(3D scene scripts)
## begin

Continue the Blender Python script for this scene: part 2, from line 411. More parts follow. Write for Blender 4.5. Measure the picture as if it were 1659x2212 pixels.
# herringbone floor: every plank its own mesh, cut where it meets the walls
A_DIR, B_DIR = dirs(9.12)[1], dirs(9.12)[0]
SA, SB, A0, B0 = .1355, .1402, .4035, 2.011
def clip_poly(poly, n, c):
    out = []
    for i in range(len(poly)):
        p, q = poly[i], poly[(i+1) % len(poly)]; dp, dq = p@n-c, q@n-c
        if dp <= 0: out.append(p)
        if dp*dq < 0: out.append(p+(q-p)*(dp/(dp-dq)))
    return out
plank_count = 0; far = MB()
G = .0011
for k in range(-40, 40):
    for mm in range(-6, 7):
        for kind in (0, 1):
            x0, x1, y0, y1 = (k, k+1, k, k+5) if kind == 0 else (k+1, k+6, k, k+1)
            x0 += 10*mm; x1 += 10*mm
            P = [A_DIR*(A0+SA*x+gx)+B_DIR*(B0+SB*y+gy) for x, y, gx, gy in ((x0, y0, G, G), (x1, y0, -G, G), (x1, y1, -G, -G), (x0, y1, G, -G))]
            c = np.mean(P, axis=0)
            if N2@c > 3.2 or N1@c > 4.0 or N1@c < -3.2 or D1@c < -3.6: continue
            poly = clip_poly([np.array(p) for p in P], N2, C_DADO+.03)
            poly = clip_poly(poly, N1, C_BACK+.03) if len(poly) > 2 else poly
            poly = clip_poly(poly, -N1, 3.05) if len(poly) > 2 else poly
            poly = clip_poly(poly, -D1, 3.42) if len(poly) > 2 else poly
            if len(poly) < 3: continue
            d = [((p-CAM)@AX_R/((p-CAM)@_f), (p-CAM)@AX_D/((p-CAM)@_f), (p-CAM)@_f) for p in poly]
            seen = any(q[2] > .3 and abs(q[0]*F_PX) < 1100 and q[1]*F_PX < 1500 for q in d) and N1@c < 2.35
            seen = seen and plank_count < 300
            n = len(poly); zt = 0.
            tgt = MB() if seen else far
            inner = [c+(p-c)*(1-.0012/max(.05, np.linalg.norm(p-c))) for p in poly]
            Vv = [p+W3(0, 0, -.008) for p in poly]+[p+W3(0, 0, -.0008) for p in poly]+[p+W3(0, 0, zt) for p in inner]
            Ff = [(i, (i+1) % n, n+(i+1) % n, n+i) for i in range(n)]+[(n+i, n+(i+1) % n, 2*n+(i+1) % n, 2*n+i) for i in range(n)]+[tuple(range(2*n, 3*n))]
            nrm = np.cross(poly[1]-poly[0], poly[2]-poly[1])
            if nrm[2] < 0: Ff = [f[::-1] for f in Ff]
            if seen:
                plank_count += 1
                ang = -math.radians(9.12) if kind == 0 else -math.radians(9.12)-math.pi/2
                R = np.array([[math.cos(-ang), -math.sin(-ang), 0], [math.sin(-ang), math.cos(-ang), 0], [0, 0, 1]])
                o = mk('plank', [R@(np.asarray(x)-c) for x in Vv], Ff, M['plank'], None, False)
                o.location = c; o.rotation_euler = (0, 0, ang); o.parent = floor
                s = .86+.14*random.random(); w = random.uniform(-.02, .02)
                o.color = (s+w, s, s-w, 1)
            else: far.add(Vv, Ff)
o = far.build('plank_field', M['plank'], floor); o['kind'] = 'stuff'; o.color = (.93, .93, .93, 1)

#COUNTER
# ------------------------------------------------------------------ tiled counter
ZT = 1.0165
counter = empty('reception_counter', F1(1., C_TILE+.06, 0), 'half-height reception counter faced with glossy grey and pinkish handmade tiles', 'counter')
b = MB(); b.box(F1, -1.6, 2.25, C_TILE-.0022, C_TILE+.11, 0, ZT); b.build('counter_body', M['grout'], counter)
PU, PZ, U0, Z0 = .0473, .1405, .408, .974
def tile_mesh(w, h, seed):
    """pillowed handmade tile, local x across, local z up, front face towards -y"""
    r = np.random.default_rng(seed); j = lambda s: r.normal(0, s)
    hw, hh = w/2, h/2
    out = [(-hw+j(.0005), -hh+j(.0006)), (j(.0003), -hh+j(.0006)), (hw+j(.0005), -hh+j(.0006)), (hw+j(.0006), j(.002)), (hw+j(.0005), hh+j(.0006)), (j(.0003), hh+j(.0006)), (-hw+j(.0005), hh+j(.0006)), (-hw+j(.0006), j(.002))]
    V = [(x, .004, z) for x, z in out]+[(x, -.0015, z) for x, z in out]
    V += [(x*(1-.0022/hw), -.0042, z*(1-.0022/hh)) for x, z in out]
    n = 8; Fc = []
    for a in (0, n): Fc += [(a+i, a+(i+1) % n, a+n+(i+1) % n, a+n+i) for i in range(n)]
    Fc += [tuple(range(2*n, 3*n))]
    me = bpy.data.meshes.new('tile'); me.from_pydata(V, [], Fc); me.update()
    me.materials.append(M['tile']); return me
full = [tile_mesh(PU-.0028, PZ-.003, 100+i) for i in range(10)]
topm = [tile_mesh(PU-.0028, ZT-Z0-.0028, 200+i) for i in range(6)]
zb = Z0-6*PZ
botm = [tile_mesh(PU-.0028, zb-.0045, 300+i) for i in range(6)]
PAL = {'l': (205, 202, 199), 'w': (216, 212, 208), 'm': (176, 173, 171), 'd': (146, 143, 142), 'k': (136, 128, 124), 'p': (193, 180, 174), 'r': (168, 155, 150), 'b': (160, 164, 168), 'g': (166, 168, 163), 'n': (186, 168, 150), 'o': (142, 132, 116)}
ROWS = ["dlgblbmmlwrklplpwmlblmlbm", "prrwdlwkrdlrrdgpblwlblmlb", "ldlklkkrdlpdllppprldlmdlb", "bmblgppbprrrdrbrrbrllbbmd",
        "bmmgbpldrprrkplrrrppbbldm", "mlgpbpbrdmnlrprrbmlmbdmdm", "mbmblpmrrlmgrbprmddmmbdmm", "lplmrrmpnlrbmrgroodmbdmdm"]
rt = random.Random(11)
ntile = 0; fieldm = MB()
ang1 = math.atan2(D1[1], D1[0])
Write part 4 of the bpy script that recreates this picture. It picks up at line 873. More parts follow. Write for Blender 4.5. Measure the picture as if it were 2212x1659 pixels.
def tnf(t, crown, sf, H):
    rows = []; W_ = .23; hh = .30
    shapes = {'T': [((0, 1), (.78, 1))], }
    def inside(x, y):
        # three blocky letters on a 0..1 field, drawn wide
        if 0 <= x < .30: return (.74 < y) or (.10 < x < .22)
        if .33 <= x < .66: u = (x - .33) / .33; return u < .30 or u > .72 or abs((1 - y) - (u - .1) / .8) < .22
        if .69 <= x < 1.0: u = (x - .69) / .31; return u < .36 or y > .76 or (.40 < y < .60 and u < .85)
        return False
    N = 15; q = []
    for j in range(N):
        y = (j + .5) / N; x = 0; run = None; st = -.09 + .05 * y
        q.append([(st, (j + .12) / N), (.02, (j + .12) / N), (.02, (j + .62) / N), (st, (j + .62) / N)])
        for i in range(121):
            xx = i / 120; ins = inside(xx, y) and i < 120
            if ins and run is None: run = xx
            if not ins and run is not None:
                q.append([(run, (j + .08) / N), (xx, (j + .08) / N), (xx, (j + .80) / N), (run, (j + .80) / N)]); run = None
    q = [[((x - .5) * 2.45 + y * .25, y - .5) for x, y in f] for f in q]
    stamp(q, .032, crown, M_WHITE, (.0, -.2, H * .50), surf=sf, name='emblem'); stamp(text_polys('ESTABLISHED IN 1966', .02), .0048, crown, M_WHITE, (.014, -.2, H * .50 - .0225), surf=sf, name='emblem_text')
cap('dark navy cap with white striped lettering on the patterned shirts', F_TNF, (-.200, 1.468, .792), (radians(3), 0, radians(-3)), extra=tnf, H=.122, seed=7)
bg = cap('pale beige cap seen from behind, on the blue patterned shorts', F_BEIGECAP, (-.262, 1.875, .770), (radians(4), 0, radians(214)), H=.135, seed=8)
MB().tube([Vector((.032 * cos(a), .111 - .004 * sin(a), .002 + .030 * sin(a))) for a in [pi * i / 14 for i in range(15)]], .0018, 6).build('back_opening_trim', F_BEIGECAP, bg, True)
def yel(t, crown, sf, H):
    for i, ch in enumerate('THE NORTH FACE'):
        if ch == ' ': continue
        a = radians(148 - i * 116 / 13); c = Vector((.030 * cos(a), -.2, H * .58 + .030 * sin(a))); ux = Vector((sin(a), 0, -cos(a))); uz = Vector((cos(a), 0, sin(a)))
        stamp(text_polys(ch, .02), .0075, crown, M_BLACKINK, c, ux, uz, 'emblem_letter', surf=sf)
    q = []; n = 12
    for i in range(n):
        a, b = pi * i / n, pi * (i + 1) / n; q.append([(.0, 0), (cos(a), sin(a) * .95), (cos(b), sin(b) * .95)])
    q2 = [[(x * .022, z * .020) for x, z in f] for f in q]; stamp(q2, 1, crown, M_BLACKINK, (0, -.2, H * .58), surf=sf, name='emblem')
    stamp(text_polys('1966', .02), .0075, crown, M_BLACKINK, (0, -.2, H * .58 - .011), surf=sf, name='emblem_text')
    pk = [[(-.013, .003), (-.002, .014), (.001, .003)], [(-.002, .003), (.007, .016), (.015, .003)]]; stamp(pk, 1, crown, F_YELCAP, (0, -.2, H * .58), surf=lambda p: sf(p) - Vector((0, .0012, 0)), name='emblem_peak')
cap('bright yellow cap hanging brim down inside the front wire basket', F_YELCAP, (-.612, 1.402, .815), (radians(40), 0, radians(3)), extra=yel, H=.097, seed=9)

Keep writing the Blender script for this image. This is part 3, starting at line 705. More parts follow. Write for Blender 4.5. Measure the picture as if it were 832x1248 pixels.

## end

List each line of the records that holds the string "picture".

Continue the Blender Python script for this scene: part 2, from line 411. More parts follow. Write for Blender 4.5. Measure the picture as if it were 1659x2212 pixels.
Write part 4 of the bpy script that recreates this picture. It picks up at line 873. More parts follow. Write for Blender 4.5. Measure the picture as if it were 2212x1659 pixels.
Keep writing the Blender script for this image. This is part 3, starting at line 705. More parts follow. Write for Blender 4.5. Measure the picture as if it were 832x1248 pixels.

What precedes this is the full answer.